My 486 meanwhile was safely disassembled, packed and tucked for hibernation in my cupboard.
Did open it about an year ago, Assembled it up with the ISA Graphics card and booted it up with a 5.25" floppy drive loaded with DOS 6.22 and it booted up beautifully a little slow nonetheless. :bleh:

Note: Looks like there is a limit on how many Characters I can type in max in one post. So have to break it up into multiple posts.

Read on in my next post to find what stuff I own currently.
 
nukeu666 said:
nice
since you are cutting edge back then, what do you have now?

Wait for the last part of my intro story. Nothing out of this world. mostly functional.

damn said:
New benchmark in Introductions.

Welcome!

Thank you but you making me go :ohyeah:
thetoxicmind said:
Welcome to TE! :)

Thank you. Have some more part remaining in my story .
Sei said:
Simply brilliant!! A very warm welcome from my side!!! :)

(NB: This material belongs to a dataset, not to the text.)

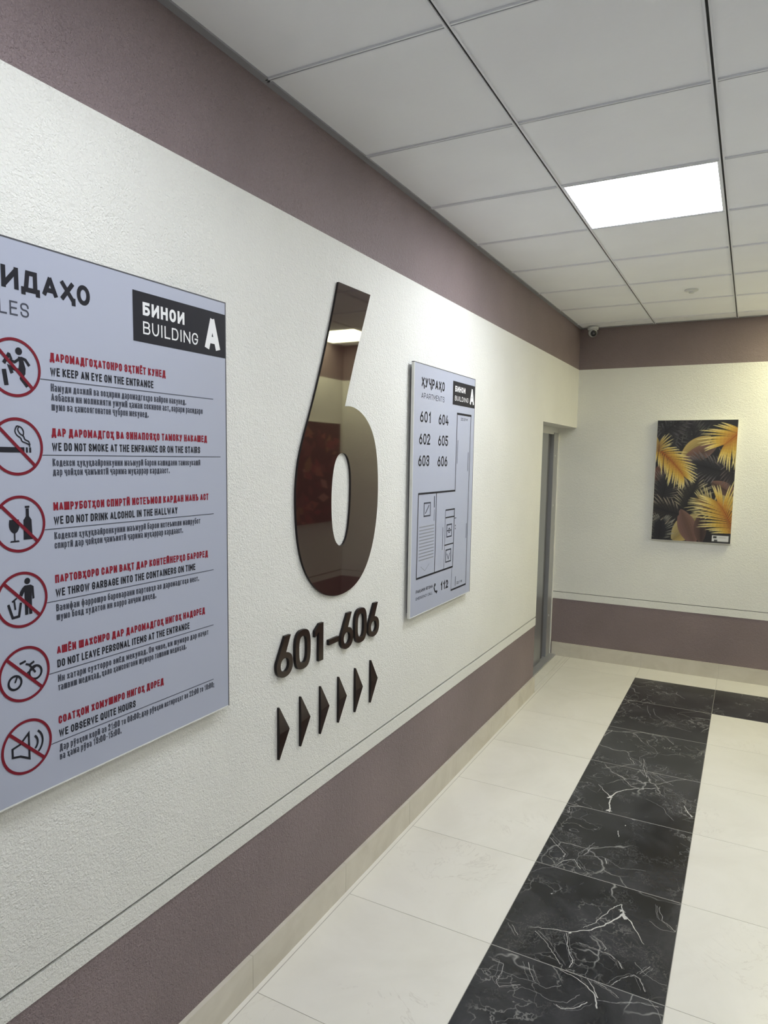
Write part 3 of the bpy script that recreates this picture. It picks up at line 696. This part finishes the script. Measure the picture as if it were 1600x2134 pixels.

Thank for making me feel in good company.

Renegade said:
:lol: surely remember that one. Did not happen to me thankfully but had seen it at all my friends.

Welcome to TE. A refreshing intro after a long time. :ohyeah:
Thanks. Just wanted to put down my story over the years. Miss those good old times.
 
Fresh out of college I started working with one of the oldest software firms who gave my first hard earned money and power to buy gadgets that I dreamt about and could now afford.

However work in a software company started leaving me too less time to spend on my passion - computer hardware and networks.

Linux partitions were formatted to FAT32 to make way for more space to keep mp3's and movies.

The geeky Linux terminal screen gave way to user friendly as/400 black and green screens in office and WinXP at home.

Weekends spent on trying new games and configuring VMware VMs gave way to afternoons spent watching friends episodes on my desktop and time with my girlfriend ( now wifey ).

A few years later ,I tricked my dad into upgrading my home machine and donating my AMD Athlon 1Ghz for his office work ( Wow!! hard earned money from his office goes into upgrading my home desktop and he gets a 2 year old pc) so much for my love of Gadgets.

I still have the AMD Athlon XP2800+ running on 1gig RAM and about 4 harddrive connected. I earlier used this as my primary download rig but the Desktop used way too much power and Load shedding and power cut used to put a lot of strain on the invertor. Now Dad uses this desktop as his primary machine at home.